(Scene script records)
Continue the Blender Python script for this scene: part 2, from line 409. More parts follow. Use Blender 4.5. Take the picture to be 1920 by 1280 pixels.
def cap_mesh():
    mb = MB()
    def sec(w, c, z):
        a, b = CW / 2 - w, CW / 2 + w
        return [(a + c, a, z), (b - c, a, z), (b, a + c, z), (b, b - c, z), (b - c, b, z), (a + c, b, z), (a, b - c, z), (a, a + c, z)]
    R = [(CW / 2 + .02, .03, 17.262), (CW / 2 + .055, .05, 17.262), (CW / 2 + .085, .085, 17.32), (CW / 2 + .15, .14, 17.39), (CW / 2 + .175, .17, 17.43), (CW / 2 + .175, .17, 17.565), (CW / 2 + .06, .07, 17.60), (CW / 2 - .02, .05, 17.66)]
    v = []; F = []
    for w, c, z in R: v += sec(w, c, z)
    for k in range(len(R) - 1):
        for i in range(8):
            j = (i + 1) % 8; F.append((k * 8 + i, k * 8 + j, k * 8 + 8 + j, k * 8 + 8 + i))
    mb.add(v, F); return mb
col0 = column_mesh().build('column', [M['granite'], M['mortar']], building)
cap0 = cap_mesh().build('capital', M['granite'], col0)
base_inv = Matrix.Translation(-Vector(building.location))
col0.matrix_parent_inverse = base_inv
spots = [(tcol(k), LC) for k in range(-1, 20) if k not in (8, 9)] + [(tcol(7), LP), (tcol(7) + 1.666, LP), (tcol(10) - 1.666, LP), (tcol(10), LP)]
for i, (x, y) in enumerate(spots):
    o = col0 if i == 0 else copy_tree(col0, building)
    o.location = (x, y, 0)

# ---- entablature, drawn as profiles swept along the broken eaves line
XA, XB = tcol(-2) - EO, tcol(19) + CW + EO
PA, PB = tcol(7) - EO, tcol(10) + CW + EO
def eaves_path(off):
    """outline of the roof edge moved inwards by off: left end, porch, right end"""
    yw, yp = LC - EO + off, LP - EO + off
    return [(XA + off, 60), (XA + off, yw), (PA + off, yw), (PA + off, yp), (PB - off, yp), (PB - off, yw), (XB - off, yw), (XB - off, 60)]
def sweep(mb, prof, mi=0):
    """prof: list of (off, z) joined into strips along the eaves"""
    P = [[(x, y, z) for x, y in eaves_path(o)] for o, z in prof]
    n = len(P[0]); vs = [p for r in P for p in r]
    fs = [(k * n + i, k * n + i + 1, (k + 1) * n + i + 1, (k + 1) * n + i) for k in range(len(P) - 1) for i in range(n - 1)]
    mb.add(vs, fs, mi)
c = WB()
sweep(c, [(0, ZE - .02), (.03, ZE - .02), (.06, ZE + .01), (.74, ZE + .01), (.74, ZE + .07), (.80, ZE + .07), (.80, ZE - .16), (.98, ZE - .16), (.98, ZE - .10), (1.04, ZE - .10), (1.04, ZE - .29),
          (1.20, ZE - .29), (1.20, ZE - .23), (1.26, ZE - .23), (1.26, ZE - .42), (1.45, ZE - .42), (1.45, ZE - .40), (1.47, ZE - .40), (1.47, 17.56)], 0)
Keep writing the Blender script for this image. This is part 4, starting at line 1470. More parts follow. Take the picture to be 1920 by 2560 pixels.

WHAT IS ASKED:
Give the data again, exactly as it stands.

WRITTEN RESPONSE:
Continue the Blender Python script for this scene: part 2, from line 409. More parts follow. Use Blender 4.5. Take the picture to be 1920 by 1280 pixels.
def cap_mesh():
    mb = MB()
    def sec(w, c, z):
        a, b = CW / 2 - w, CW / 2 + w
        return [(a + c, a, z), (b - c, a, z), (b, a + c, z), (b, b - c, z), (b - c, b, z), (a + c, b, z), (a, b - c, z), (a, a + c, z)]
    R = [(CW / 2 + .02, .03, 17.262), (CW / 2 + .055, .05, 17.262), (CW / 2 + .085, .085, 17.32), (CW / 2 + .15, .14, 17.39), (CW / 2 + .175, .17, 17.43), (CW / 2 + .175, .17, 17.565), (CW / 2 + .06, .07, 17.60), (CW / 2 - .02, .05, 17.66)]
    v = []; F = []
    for w, c, z in R: v += sec(w, c, z)
    for k in range(len(R) - 1):
        for i in range(8):
            j = (i + 1) % 8; F.append((k * 8 + i, k * 8 + j, k * 8 + 8 + j, k * 8 + 8 + i))
    mb.add(v, F); return mb
col0 = column_mesh().build('column', [M['granite'], M['mortar']], building)
cap0 = cap_mesh().build('capital', M['granite'], col0)
base_inv = Matrix.Translation(-Vector(building.location))
col0.matrix_parent_inverse = base_inv
spots = [(tcol(k), LC) for k in range(-1, 20) if k not in (8, 9)] + [(tcol(7), LP), (tcol(7) + 1.666, LP), (tcol(10) - 1.666, LP), (tcol(10), LP)]
for i, (x, y) in enumerate(spots):
    o = col0 if i == 0 else copy_tree(col0, building)
    o.location = (x, y, 0)

# ---- entablature, drawn as profiles swept along the broken eaves line
XA, XB = tcol(-2) - EO, tcol(19) + CW + EO
PA, PB = tcol(7) - EO, tcol(10) + CW + EO
def eaves_path(off):
    """outline of the roof edge moved inwards by off: left end, porch, right end"""
    yw, yp = LC - EO + off, LP - EO + off
    return [(XA + off, 60), (XA + off, yw), (PA + off, yw), (PA + off, yp), (PB - off, yp), (PB - off, yw), (XB - off, yw), (XB - off, 60)]
def sweep(mb, prof, mi=0):
    """prof: list of (off, z) joined into strips along the eaves"""
    P = [[(x, y, z) for x, y in eaves_path(o)] for o, z in prof]
    n = len(P[0]); vs = [p for r in P for p in r]
    fs = [(k * n + i, k * n + i + 1, (k + 1) * n + i + 1, (k + 1) * n + i) for k in range(len(P) - 1) for i in range(n - 1)]
    mb.add(vs, fs, mi)
c = WB()
sweep(c, [(0, ZE - .02), (.03, ZE - .02), (.06, ZE + .01), (.74, ZE + .01), (.74, ZE + .07), (.80, ZE + .07), (.80, ZE - .16), (.98, ZE - .16), (.98, ZE - .10), (1.04, ZE - .10), (1.04, ZE - .29),
          (1.20, ZE - .29), (1.20, ZE - .23), (1.26, ZE - .23), (1.26, ZE - .42), (1.45, ZE - .42), (1.45, ZE - .40), (1.47, ZE - .40), (1.47, 17.56)], 0)
Keep writing the Blender script for this image. This is part 4, starting at line 1470. More parts follow. Take the picture to be 1920 by 2560 pixels.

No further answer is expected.